| TASK DETAILS |
Copy every line from the records below that holds the word "image".

| INPUT |
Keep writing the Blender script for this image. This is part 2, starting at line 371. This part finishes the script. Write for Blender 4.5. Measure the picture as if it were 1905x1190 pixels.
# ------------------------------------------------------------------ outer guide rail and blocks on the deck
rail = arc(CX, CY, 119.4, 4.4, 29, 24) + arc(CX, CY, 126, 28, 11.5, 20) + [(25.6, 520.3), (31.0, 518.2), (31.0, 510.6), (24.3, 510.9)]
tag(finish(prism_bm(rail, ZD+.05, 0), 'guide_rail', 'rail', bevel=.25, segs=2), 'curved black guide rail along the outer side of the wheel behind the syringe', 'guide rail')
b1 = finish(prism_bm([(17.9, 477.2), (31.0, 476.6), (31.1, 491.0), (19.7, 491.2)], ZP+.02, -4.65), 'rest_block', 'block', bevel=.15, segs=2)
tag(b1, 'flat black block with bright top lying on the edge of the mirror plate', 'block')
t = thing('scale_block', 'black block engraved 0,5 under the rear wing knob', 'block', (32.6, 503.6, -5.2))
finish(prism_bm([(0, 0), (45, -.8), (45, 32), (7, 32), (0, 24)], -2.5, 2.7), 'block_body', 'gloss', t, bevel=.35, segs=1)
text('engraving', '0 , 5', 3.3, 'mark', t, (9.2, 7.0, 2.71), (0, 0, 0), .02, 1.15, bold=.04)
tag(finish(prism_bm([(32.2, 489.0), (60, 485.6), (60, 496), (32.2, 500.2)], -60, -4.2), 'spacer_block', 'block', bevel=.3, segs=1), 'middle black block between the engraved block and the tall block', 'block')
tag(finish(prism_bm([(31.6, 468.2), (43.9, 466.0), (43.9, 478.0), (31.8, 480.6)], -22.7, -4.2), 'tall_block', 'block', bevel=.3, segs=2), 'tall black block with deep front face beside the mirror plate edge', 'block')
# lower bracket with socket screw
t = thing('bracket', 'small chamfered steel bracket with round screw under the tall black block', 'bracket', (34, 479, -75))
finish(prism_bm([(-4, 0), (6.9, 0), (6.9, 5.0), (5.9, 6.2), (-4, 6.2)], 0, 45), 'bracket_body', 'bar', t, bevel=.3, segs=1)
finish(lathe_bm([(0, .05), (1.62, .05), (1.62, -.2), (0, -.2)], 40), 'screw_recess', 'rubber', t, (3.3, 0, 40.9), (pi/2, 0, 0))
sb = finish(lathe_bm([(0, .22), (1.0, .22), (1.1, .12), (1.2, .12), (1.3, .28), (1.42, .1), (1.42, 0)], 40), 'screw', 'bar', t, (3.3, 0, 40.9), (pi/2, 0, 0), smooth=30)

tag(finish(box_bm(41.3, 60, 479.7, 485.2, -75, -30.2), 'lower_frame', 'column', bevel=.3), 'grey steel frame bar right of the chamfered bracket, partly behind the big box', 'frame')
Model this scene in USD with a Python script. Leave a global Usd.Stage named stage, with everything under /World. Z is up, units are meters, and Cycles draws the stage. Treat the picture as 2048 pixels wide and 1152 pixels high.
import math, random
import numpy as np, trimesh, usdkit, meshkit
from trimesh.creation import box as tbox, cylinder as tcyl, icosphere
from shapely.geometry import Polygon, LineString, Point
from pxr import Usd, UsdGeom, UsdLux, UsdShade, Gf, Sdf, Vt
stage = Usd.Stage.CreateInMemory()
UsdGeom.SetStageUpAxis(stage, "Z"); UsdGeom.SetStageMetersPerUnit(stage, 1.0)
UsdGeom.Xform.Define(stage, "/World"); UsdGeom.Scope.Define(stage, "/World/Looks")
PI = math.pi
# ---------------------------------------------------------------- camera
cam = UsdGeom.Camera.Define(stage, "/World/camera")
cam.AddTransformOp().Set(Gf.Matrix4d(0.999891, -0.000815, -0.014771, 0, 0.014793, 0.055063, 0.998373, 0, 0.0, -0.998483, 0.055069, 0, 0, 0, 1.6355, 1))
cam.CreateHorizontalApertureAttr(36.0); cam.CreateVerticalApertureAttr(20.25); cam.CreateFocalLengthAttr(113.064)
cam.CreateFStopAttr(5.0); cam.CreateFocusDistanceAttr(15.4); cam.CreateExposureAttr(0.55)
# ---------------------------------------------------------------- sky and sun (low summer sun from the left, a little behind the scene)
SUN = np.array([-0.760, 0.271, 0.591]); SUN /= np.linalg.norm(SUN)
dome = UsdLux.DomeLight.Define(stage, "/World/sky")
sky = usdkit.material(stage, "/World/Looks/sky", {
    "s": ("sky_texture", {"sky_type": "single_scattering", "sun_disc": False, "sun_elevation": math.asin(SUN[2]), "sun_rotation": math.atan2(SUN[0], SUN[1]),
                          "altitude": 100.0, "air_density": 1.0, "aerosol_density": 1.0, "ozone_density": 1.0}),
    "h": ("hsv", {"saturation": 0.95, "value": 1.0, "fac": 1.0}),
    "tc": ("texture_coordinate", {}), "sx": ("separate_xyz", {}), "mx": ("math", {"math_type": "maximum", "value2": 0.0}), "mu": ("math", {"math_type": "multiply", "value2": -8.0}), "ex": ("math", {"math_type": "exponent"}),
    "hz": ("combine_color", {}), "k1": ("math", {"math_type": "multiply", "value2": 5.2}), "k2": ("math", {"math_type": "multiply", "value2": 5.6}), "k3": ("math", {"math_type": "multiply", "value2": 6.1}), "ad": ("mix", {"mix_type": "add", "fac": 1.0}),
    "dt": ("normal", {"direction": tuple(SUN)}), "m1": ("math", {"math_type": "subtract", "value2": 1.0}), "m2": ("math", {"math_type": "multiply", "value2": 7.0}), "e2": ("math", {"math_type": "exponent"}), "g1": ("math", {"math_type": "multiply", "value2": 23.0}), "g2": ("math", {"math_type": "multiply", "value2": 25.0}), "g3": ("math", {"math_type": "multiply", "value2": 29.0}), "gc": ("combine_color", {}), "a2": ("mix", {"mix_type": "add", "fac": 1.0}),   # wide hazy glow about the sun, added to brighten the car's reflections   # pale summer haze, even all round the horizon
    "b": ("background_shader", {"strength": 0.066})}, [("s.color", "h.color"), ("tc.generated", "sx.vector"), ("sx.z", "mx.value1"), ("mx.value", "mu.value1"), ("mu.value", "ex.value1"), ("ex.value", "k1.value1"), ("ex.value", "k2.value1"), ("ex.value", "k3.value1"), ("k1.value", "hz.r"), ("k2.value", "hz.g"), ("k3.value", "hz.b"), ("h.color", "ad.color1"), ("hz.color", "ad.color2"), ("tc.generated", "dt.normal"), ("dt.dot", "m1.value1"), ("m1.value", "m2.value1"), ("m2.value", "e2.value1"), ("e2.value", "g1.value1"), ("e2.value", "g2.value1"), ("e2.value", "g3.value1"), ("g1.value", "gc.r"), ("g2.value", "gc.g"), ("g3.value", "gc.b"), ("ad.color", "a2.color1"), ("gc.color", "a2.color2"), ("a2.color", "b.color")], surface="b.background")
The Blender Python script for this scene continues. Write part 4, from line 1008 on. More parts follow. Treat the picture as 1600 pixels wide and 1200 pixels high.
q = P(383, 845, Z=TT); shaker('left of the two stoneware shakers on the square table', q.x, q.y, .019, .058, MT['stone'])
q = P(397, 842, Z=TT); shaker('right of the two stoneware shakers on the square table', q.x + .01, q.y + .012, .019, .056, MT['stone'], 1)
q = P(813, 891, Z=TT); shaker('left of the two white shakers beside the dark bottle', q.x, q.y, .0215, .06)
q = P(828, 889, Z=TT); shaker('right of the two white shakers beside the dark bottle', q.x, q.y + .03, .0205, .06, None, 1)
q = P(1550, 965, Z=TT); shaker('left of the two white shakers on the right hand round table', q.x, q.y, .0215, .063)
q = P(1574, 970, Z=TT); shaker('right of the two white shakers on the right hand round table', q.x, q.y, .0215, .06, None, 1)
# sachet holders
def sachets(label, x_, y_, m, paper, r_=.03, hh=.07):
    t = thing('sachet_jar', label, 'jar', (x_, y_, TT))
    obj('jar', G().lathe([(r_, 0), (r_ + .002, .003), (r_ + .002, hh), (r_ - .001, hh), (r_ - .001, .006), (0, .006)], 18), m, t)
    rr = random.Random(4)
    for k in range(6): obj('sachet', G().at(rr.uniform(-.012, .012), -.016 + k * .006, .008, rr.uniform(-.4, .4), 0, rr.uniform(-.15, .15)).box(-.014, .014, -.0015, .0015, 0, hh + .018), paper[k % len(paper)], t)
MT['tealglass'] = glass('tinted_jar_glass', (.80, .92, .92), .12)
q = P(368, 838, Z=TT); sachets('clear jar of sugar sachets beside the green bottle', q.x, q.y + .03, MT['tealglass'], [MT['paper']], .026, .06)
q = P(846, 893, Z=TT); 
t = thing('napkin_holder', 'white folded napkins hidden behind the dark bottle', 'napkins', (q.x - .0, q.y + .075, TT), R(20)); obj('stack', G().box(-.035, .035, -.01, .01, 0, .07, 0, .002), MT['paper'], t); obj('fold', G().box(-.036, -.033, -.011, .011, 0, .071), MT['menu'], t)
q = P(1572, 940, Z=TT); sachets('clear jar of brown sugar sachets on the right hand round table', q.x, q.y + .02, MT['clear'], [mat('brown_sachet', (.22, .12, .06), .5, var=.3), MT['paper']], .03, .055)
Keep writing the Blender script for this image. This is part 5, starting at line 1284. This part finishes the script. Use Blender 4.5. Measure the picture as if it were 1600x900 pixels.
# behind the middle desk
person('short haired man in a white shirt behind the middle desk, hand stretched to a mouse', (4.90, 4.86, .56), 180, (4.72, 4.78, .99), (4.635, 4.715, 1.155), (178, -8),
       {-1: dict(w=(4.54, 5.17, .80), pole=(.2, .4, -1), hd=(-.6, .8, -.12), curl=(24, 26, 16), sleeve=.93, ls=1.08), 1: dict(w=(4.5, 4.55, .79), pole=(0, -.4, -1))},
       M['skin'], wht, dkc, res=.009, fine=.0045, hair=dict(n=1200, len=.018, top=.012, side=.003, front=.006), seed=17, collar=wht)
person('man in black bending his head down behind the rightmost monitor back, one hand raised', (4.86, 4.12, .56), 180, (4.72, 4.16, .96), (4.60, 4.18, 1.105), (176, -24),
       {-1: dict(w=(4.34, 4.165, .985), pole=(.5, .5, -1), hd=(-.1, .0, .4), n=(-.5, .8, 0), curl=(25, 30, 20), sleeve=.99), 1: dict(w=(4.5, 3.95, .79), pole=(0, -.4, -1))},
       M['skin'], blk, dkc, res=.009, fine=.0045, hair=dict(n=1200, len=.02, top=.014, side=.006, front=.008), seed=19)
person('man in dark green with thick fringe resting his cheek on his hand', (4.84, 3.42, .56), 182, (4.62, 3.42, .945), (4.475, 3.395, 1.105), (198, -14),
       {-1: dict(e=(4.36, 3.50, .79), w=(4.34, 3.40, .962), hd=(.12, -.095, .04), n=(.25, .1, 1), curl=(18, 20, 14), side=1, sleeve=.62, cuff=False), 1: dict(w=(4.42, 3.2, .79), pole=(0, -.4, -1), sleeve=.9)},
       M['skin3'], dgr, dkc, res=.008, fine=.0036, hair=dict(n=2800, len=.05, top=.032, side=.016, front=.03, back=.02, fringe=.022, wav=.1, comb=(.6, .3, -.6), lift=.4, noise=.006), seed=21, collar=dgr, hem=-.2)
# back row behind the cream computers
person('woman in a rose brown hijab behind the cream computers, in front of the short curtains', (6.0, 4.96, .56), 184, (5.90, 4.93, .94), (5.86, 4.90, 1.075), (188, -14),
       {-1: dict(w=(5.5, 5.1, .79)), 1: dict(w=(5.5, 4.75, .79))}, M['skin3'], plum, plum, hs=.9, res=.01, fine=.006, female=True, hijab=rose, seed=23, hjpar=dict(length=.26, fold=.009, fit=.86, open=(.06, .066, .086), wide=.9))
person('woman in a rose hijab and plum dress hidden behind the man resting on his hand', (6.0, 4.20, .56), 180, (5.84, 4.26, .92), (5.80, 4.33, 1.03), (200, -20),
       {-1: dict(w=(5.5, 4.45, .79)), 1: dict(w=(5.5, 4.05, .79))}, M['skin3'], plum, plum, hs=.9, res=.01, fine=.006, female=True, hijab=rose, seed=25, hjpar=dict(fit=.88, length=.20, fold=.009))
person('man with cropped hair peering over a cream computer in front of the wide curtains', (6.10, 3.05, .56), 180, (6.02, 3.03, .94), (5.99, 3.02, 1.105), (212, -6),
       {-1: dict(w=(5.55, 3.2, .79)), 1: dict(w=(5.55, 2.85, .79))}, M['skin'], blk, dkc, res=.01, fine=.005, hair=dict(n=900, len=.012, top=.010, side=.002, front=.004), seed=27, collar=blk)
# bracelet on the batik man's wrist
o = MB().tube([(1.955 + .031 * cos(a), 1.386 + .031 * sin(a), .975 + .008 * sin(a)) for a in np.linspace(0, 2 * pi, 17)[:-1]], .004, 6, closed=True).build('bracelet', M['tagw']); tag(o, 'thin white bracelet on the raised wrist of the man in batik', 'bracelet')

| REPLY |
Keep writing the Blender script for this image. This is part 2, starting at line 371. This part finishes the script. Write for Blender 4.5. Measure the picture as if it were 1905x1190 pixels.
Keep writing the Blender script for this image. This is part 5, starting at line 1284. This part finishes the script. Use Blender 4.5. Measure the picture as if it were 1600x900 pixels.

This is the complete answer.